The hearings then were to look at the existing rules, which prohibited anyone but Saskatchewan residents from owning farmland, and to possibly open it to other Canadians.
The second question was whether non-Canadians should be able to invest in, own and operate farmland in Saskatchewan.
“That half a cake was the first argument, basically putting us in a position where we opened up the door to investors east and west of us,” Ziegler said. “The second piece never did change.”
Non-Canadians and foreign companies are still limited to 10 acres even after the 2002 changes opened ownership to other Canadians. Now, a purchase by the Canadian Pension Plan Investment Board has stirred up the question again.
Ziegler said he won’t participate in the current farmland ownership review, even though he still works extensively with people from other countries who want to invest in land or farm it themselves.
“We constantly get approached by outside investors from Europe, from the Americas, from Asia, who are interested in acquiring farmland,” he said.
He also works with Canadian food processing associations on trade trips to those regions.
He said he doubts his opinion would have much impact on the decision-makers, but he has strong thoughts about what is at stake.
For him, the key question is what farming will look like in the years ahead. Who owns the land follows from that.

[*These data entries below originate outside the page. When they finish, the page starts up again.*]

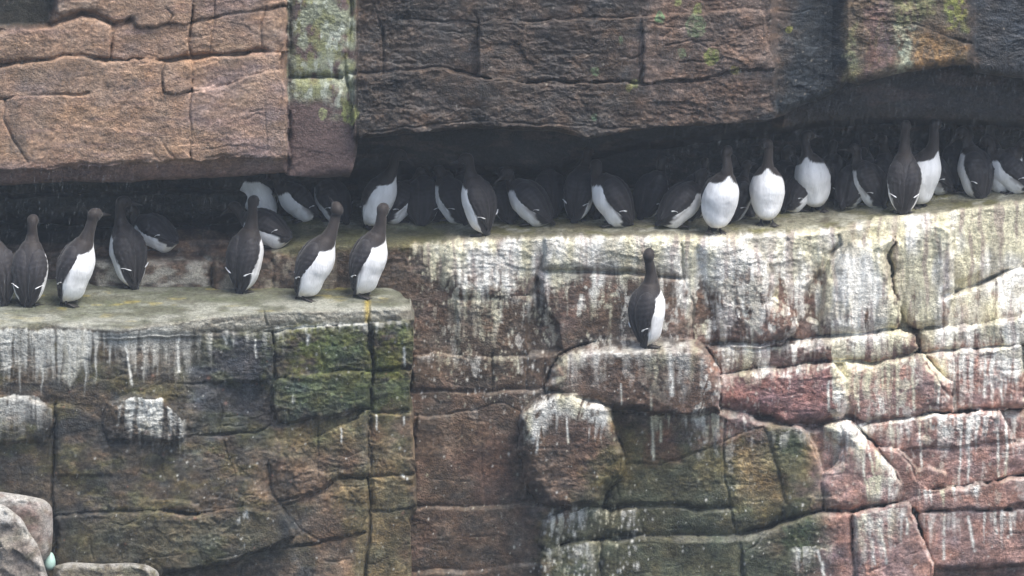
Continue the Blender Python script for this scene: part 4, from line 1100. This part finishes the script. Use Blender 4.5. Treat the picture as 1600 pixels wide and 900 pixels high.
    for sd in (1, -1):
        ni, nj = 40, 18
        vo = []; cc = []
        for i in range(ni):
            k = i / (ni - 1)
            sv = .90 - .86 * k
            pf = np.interp(sv, [.04, .12, .25, .4, .6, .76, .86, .90], [170, 158, 136, 112, 98, 95, 114, 128]) + 3 * math.sin(i * 1.7 + seed) * (sv < .5)
            if crouch: pf = np.interp(sv, [.04, .12, .25, .4, .6, .75, .86, .90], [136, 106, 88, 80, 78, 82, 94, 108])
            pr = np.interp(sv, [.04, .12, .3, .6, .8, .9], [166, 176, 181, 181, 172, 150])
            for j in range(nj):
                q = j / (nj - 1)
                prof = (math.sin(math.pi * min(max(q, 0.0), 1)) ** .35) if 0 < q < 1 else 0
                endp = min(1, (k + .0) / .10) ** .5 * (min(1, (1 - k) / .05) ** .5)
                o = -.004 + .0125 * prof * endp + .0016 * math.sin(q * 26 + seed) * (sv < .6) + .0011 * math.sin(sv * 75 + q * 9) * (sv > .45)
                # primaries lie over the tail
                vo.append(surf(sv, sd * (pf + (pr - pf) * q), o + .004 * (sv < .3) * (.3 - sv) / .3))
                t = .95 + .28 * math.sin(q * 26 + seed) * (1 if sv < .6 else .2) + .22 * math.sin(sv * 75 + q * 9 + .8) * (sv > .45)
                cc.append(BACKC * t * (1.0 if sv > .36 else .82))
        fa = []
        for i in range(ni - 1):
            for j in range(nj - 1):
                a = i * nj + j
                fa.append((a, a + 1, a + nj + 1, a + nj) if sd > 0 else (a, a + nj, a + nj + 1, a + 1))
        # inner skin closes the shell
        inn = [surf(.90 - .86 * (i / (ni - 1)), sd * 130, -.012) for i in range(ni)]
        base_i = len(vo)
        vo += inn; cc += [BACKC] * ni
        for i in range(ni - 1):
            for a, b2 in ((i * nj, (i + 1) * nj), ((i + 1) * nj + nj - 1, i * nj + nj - 1)):
                fa.append((a, b2, base_i + (i + 1 if b2 == (i + 1) * nj else i), base_i + (i if a == i * nj else i + 1)))
        wing = mesh_obj('wing', place(vo), fa, PLUM, root, np.array(cc))
        if bars[0 if sd > 0 else 1]:
            vb = []; nb = 12; tk = rng.uniform(.6, 1.0); ln_ = rng.uniform(.6, 1.05)
            for i in range(nb):
                k = i / (nb - 1)
                phi = (122 if not crouch else 94) + 38 * k * ln_ + rng.rand() * .5
                sv = .345 - .055 * k + .008 * math.sin(k * 5)
                th = tk * (.003 + .0095 * math.exp(-((k - .78) / .2) ** 2)) * (1 if 0 < i < nb - 1 else .3)
                for (ds, o) in ((-th, .0075), (-th * .4, .0125), (th * .4, .0125), (th, .0075)):
                    vb.append(surf(sv + ds * 1.5, sd * phi, o + .0018))
            fbb = []
            for i in range(nb - 1):
                for j in range(3):
                    a = i * 4 + j; fbb.append((a, a + 1, a + 5, a + 4) if sd < 0 else (a, a + 4, a + 5, a + 1))
                a = i * 4; fbb.append((a + 3, a, a + 4, a + 7) if sd < 0 else (a + 3, a + 7, a + 4, a))
            mesh_obj('wing_bar', place(vb), fbb, PLUM, wing, np.tile(WHITE, (len(vb), 1)))
    # tail: short stiff fan beyond the body tip
    tb = Call[1]; Fr = frames[1][1]
    tv = []
    for k in range(9):
        q = (k - 4) / 4
        e = tb + Sd * q * .020 - b * (.030 - .010 * q * q)
        r0 = tb + Sd * q * .013 + b * .04
        tv += [r0 - Fr * .010, e - Fr * .002, e + Fr * .0015, r0 + Fr * .004]
    tf = []
    for k in range(8):
        a = k * 4
        for j in range(3): tf.append((a + j, a + j + 1, a + j + 5, a + j + 4))
    if not crouch or P > 20:
        mesh_obj('tail', place(tv), tf, PLUM, root, np.tile(BACKC * .8, (len(tv), 1)))
    # bill
    e0 = Call[-1]; fB = frames[-1]
    nb = 9; Rb = np.zeros((nb, 10, 3)); pb = np.linspace(0, 2 * math.pi, 10, endpoint=False)
    hb = T[-1]
    for i in range(nb):
        k = i / (nb - 1)
        c = e0 - hb * .008 + hb * .058 * k - hu * .004 * k * k
        rr_ = .0084 * (1 - k) ** .75 + .0006
        Rb[i] = c + (np.cos(pb) * rr_ * 1.1)[:, None] * fB[1] + (np.sin(pb) * rr_ * .62)[:, None] * fB[0]
    vb, fb_ = tube_grid(Rb)
    mesh_obj('bill', place(vb), fb_, BILL, root)
    # eyes
    ie = n_body + int(m * .66)
    for sd in (1, -1):
        ce = Call[ie] + frames[ie][0] * sd * ww[ie] * .93 - frames[ie][1] * ww[ie] * .25
        t1 = np.linspace(.1, math.pi - .1, 6); p1 = np.linspace(0, 2 * math.pi, 8, endpoint=False)
        Re = ce + .0034 * np.stack([np.sin(t1)[:, None] * np.cos(p1), np.sin(t1)[:, None] * np.sin(p1), np.repeat(np.cos(t1)[:, None], 8, 1)], -1)
        ve, fe = tube_grid(Re)
        mesh_obj('eye', place(ve), fe, EYE, root)
    # legs and webbed feet
    for sd, on in ((1, feet[0]), (-1, feet[1])):
        if not on: continue
        x0 = -.010 if not crouch else .02
        hip = np.array([x0, sd * .026, .050]); ank = np.array([x0 + .006, sd * .030, .012])
        vt = []; ftt = []
        nr_ = 5
        Rl = np.zeros((nr_, 8, 3)); p8 = np.linspace(0, 2 * math.pi, 8, endpoint=False)
        for i in range(nr_):
            k = i / (nr_ - 1); c = hip * (1 - k) + ank * k; rr_ = .0075 - .0022 * k
            Rl[i] = c + np.stack([np.cos(p8) * rr_, np.sin(p8) * rr_ * .8, 0 * p8], -1)
        v1, f1 = tube_grid(Rl)
        toes = [math.radians(a) for a in (-26, 2, 27)]
        tl = [.047, .056, .050]
        yo = math.radians(12 * sd)
        off_i = len(v1)
        # web: fan between toe rays with a scalloped edge
        ring = []
        for a, l_ in ((toes[0], tl[0]), ((toes[0] + toes[1]) / 2, tl[0] * .84), (toes[1], tl[1]), ((toes[1] + toes[2]) / 2, tl[1] * .82), (toes[2], tl[2])):
            ring.append(ank + np.array([math.cos(a + yo) * l_, math.sin(a + yo) * l_, -.0095]))
        mid = [ank * .45 + r_ * .55 + np.array([0, 0, .0015]) for r_ in ring]
        heel = ank + np.array([-.010, 0, -.006])
        for zz in (.0022, -.0022):
            v1 += [tuple(ank + np.array([0, 0, zz + .002]))] + [tuple(p_ + np.array([0, 0, zz])) for p_ in mid] + [tuple(p_ + np.array([0, 0, zz * .6])) for p_ in ring] + [tuple(heel + np.array([0, 0, zz]))]
        o1, o2 = off_i, off_i + 12
        for o_, fl_ in ((o1, 0), (o2, 1)):
            for k in range(4):
                tri = (o_, o_ + 1 + k, o_ + 2 + k); qd = (o_ + 1 + k, o_ + 6 + k, o_ + 7 + k, o_ + 2 + k)
                f1 += [tri[::-1] if fl_ else tri, qd[::-1] if fl_ else qd]
            tri = (o_, o_ + 11, o_ + 1); f1 += [tri[::-1] if fl_ else tri]; tri = (o_, o_ + 5, o_ + 11); f1 += [tri[::-1] if fl_ else tri]
        bd = [o1 + 11, o1 + 1, o1 + 6, o1 + 7, o1 + 8, o1 + 9, o1 + 10, o1 + 5]
        for i in range(len(bd)):
            a_, b_ = bd[i], bd[(i + 1) % len(bd)]
            f1.append((a_, a_ + 12, b_ + 12, b_))
        # toes: raised rays
        for a, l_ in zip(toes, tl):
            tip = ank + np.array([math.cos(a + yo) * (l_ + .003), math.sin(a + yo) * (l_ + .003), -.0095])
            Rt = np.zeros((4, 6, 3)); p6 = np.linspace(0, 2 * math.pi, 6, endpoint=False)
            dirn = (tip - ank); dirn /= np.linalg.norm(dirn); sdv = np.cross(dirn, up); sdv /= np.linalg.norm(sdv); upv = np.cross(sdv, dirn)
            for i in range(4):
                k = i / 3; c = ank * (1 - k) + tip * k; rr_ = .0042 - .0024 * k
                Rt[i] = c + (np.cos(p6) * rr_)[:, None] * sdv + (np.sin(p6) * rr_)[:, None] * upv
            v2, f2 = tube_grid(Rt); o_ = len(v1)
            v1 += v2; f1 += [tuple(o_ + q for q in f_) for f_ in f2]
        mesh_obj('foot', place(v1), f1, FOOT, root)
    root.location = loc
    root.rotation_euler = (0, math.radians(roll), 0)
    return root

def spot(px, py, fld=None):
    fld = fld or WALL
    y = lookup(fld, px, py)
    X, Y, Z = pos(np.array(float(px)), np.array(float(py)), np.array(y))
    return (float(X), float(Y), float(Z) - .002)

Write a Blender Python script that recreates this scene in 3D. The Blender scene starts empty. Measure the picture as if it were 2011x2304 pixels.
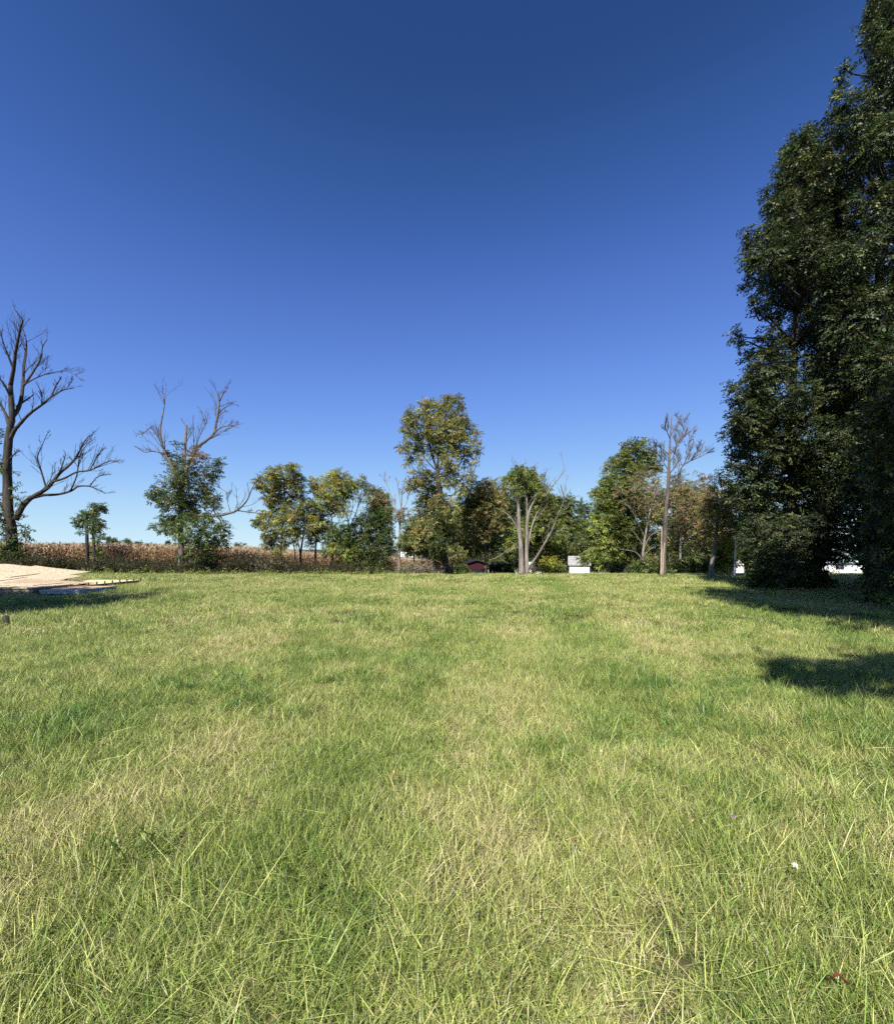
import bpy, math, random
import numpy as np

# ------------------------------------------------------------------ camera, sky, sun, exposure
S = bpy.context.scene
COL = S.collection
R = math.radians
EYE, F, CX, HY = 1.6, 1006.0, 1005.5, 1236.0        # eye height (m), focal length and centre of the 2011 px wide photograph

cam_d = bpy.data.cameras.new('camera')
cam = bpy.data.objects.new('camera', cam_d)
COL.objects.link(cam)
cam.location = (0, 0, EYE)
cam.rotation_euler = (R(90), 0, 0)
cam_d.sensor_fit = 'HORIZONTAL'
cam_d.sensor_width = 36
cam_d.lens = 36 * F / 2011
cam_d.shift_y = (HY - 1152) / 2011
cam_d.clip_start = 0.05
cam_d.clip_end = 6000
S.camera = cam

SUN_EL, SUN_AZ = 46.0, 200.0      # azimuth clockwise from +Y: behind the camera, a little to its left
w = bpy.data.worlds.new('World')
S.world = w
w.use_nodes = True
nt = w.node_tree
nt.nodes.clear()
sky = nt.nodes.new('ShaderNodeTexSky')
sky.sky_type = 'NISHITA'
sky.sun_disc = False
sky.sun_elevation = R(SUN_EL)
sky.sun_rotation = R(SUN_AZ)
sky.altitude = 2000
sky.air_density = 0.6
sky.dust_density = 0.3
sky.ozone_density = 1.0
bg = nt.nodes.new('ShaderNodeBackground')
bg.inputs['Strength'].default_value = 0.1
wo = nt.nodes.new('ShaderNodeOutputWorld')
# the phone's contrast and colour response to a clear sky: one tone curve for each channel, the same over the whole dome
EXPOSURE = 0.95
RAW = [(0.0359, 0.0615, 0.126), (0.0407, 0.0697, 0.1418), (0.0586, 0.1, 0.1996), (0.1138, 0.1916, 0.3625), (0.186, 0.3066, 0.5415), (0.2862, 0.4554, 0.7316), (0.5415, 0.7687, 0.9798), (0.7106, 0.9209, 1.0169)]
SEEN = [(41, 74, 132), (51, 87, 151), (82, 120, 199), (122, 166, 240), (152, 196, 249), (178, 218, 250), (203, 236, 252), (210, 240, 253)]
v1 = nt.nodes.new('ShaderNodeVectorMath')
v1.operation = 'SCALE'
v1.inputs['Scale'].default_value = 0.1
gm = nt.nodes.new('ShaderNodeGamma')
gm.inputs['Gamma'].default_value = 0.5
cu = nt.nodes.new('ShaderNodeRGBCurve')
cu.mapping.use_clip = False
for ch in range(3):
    c_ = cu.mapping.curves[ch]
    pts = [(math.sqrt(r[ch]), ((t[ch] / 255 + .055) / 1.055) ** 2.4) for r, t in zip(RAW, SEEN)]
    c_.points[0].location = (0, 0)
    c_.points[1].location = (1.2, pts[-1][1] * 1.08)
    for p_ in pts:
        c_.points.new(*p_)
cu.mapping.update()
v2 = nt.nodes.new('ShaderNodeVectorMath')
v2.operation = 'SCALE'
v2.inputs['Scale'].default_value = 10 / 2 ** EXPOSURE
nt.links.new(sky.outputs[0], v1.inputs[0])
nt.links.new(v1.outputs[0], gm.inputs['Color'])
nt.links.new(gm.outputs[0], cu.inputs['Color'])
nt.links.new(cu.outputs[0], v2.inputs[0])
nt.links.new(v2.outputs[0], bg.inputs['Color'])
nt.links.new(bg.outputs[0], wo.inputs['Surface'])

sun_d = bpy.data.lights.new('sun', 'SUN')
sun_d.energy = 5.0
sun_d.angle = R(0.53)
sun_d.color = (1.0, 0.955, 0.88)
sun = bpy.data.objects.new('sun', sun_d)
COL.objects.link(sun)
sun.rotation_euler = (R(90 - SUN_EL), 0, R(180 - SUN_AZ))

S.view_settings.view_transform = 'Standard'
S.view_settings.look = 'None'
S.view_settings.gamma = 1
S.view_settings.use_curve_mapping = False
S.view_settings.exposure = EXPOSURE
S.render.engine = 'CYCLES'
S.cycles.max_bounces = 4
S.cycles.diffuse_bounces = 2
S.cycles.transmission_bounces = 4
S.cycles.use_denoising = False
S.cycles.adaptive_threshold = 0.02
S.render.filter_size = 1.2

# ------------------------------------------------------------------ helpers
RNG = np.random.default_rng(11)


def sstep(a, b, x):
    t = np.clip((np.asarray(x, float) - a) / (b - a), 0, 1)
    return t * t * (3 - 2 * t)


def terrain(x, y):
    x = np.asarray(x, float)
    y = np.asarray(y, float)
    drop = 0.055 * np.clip(y - 27, 0, 58) * sstep(-27, -9, x)
    near = np.exp(-((y - 6) / 22.0) ** 2)
    b = 0.035 * (np.sin(x * 0.9 + 1.3 * np.sin(y * 0.55)) * np.sin(y * 1.1 + 0.7 * np.sin(x * 0.7)) + 0.5 * np.sin(x * 2.1 + y * 1.7))
    return -drop + b * near * sstep(0.8, 3, y)


def P(px, py, Y):
    return np.array([(px - CX) / F * Y, Y, EYE - (py - HY) / F * Y])


def crop(ox, oy, s):
    return lambda x, y: (ox + x * s, oy + y * s)


C0 = crop(0, 0, 1)
C1 = crop(0, 680, 560 / 1554)
C2 = crop(500, 860, 460 / 1792)
C3 = crop(860, 860, 460 / 1792)
C4 = crop(1240, 900, 460 / 1792)
C5 = crop(1550, 880, 461 / 1753)


def unit(v):
    v = np.asarray(v, float)
    return v / (np.linalg.norm(v, axis=-1, keepdims=True) + 1e-9)


class MB:
    """collects quads (and tris) with vertex colours; build() links them as one mesh object"""

    def __init__(s):
        s.v, s.q, s.t, s.c, s.n = [], [], [], [], 0

    def add(s, v, q=None, t=None, c=None):
        v = np.asarray(v, float).reshape(-1, 3)
        if q is not None and len(q):
            s.q.append(np.asarray(q, int).reshape(-1, 4) + s.n)
        if t is not None and len(t):
            s.t.append(np.asarray(t, int).reshape(-1, 3) + s.n)
        if c is None:
            c = (0.5, 0.5, 0.5)
        c = np.broadcast_to(np.asarray(c, float), (len(v), 3))
        s.v.append(v)
        s.c.append(c)
        s.n += len(v)
        return s

    def box(s, cx, cy, cz, sx, sy, sz, rz=0, c=None, M=None):
        p = np.array([[i, j, k] for k in (-.5, .5) for j in (-.5, .5) for i in (-.5, .5)]) * (sx, sy, sz)
        if M is not None:
            p = p @ np.asarray(M).T
        a, b = math.cos(rz), math.sin(rz)
        p = np.stack([p[:, 0] * a - p[:, 1] * b, p[:, 0] * b + p[:, 1] * a, p[:, 2]], 1) + (cx, cy, cz)
        return s.add(p, [[0, 2, 3, 1], [4, 5, 7, 6], [0, 1, 5, 4], [2, 6, 7, 3], [0, 4, 6, 2], [1, 3, 7, 5]], c=c)

    def tube(s, pts, rad, sides=6, c=None, cap=True, rough=0.0):
        pts = np.asarray(pts, float)
        n = len(pts)
        rad = np.broadcast_to(np.asarray(rad, float), (n,))
        tan = unit(np.gradient(pts, axis=0))
        ref = np.array([0.31, 0.93, 0.2])
        u = unit(np.cross(tan, ref))
        v = np.cross(tan, u)
        a = np.linspace(0, 2 * math.pi, sides, endpoint=False)
        rr = rad[:, None] * np.ones(sides)
        if rough:
            rr = rr * (1 + rough * RNG.uniform(-1, 1, rr.shape))
        ring = pts[:, None] + rr[..., None] * (np.cos(a)[None, :, None] * u[:, None] + np.sin(a)[None, :, None] * v[:, None])
        i = np.arange(n - 1)[:, None] * sides
        j = np.arange(sides)[None]
        k = (j + 1) % sides
        q = np.stack([i + j, i + k, i + sides + k, i + sides + j], -1).reshape(-1, 4)
        t = None
        V = ring.reshape(-1, 3)
        if cap and sides > 3:
            V = np.vstack([V, pts[-1:], pts[:1]])
            e = (n - 1) * sides
            jj = np.arange(sides)
            kk = (jj + 1) % sides
            t = np.vstack([np.stack([e + jj, e + kk, np.full(sides, n * sides)], 1), np.stack([kk, jj, np.full(sides, n * sides + 1)], 1)])
        return s.add(V, q, t, c)

    def mesh(s, name, mat, smooth=False):
        V = np.vstack(s.v)
        me = bpy.data.meshes.new(name)
        nq = sum(len(x) for x in s.q)
        ntr = sum(len(x) for x in s.t)
        idx = np.concatenate([x.ravel() for x in s.q] + [x.ravel() for x in s.t]).astype(np.int32)
        me.vertices.add(len(V))
        me.vertices.foreach_set('co', V.astype(np.float32).ravel())
        me.loops.add(len(idx))
        me.loops.foreach_set('vertex_index', idx)
        me.polygons.add(nq + ntr)
        st = np.concatenate([np.arange(nq) * 4, nq * 4 + np.arange(ntr) * 3]).astype(np.int32)
        me.polygons.foreach_set('loop_start', st)
        me.polygons.foreach_set('use_smooth', np.full(nq + ntr, smooth))
        at = me.attributes.new('col', 'FLOAT_COLOR', 'POINT')
        cc = np.ones((len(V), 4), np.float32)
        cc[:, :3] = np.vstack(s.c)
        at.data.foreach_set('color', cc.ravel())
        me.update(calc_edges=True)
        me.materials.append(mat)
        return me

    def build(s, name, mat, parent=None, smooth=False):
        o = bpy.data.objects.new(name, s.mesh(name, mat, smooth))
        COL.objects.link(o)
        if parent is not None:
            o.parent = parent
            o.location = -parent.location
        return o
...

“Honestly, I don’t know that I’ve met the person yet who can give us their vision of what that looks like,” he said.
“It could be right-sizing. It could be intensive farming. It could be massive corporate farming. It could be all of the above. Depending on how you answer that question also helps drive in my mind the policy decisions that the decision-makers, the politicians, should be making.”
He said someone has to decide which model is desirable.
Ziegler’s law practice is international, and he spends about three months each year in his offices in China and Southeast Asia.
He said Canada needs to be in those markets, and developing a customer base relies on strong relationships.
“The people who control these markets are highly sophisticated, well connected, long established people that we need to develop relationships with and maybe do some bilateral investment,” he said.
As a Saskatchewan resident, he sees how the issue is approached from two sides. The attachment to land is strong, and agriculture drives so many other sectors of the economy.
“There’s a professional side to this, a business side,” he said. “But it’s also who we are, it’s how we were bred and raised. It’s what we’re made up of, in many ways.”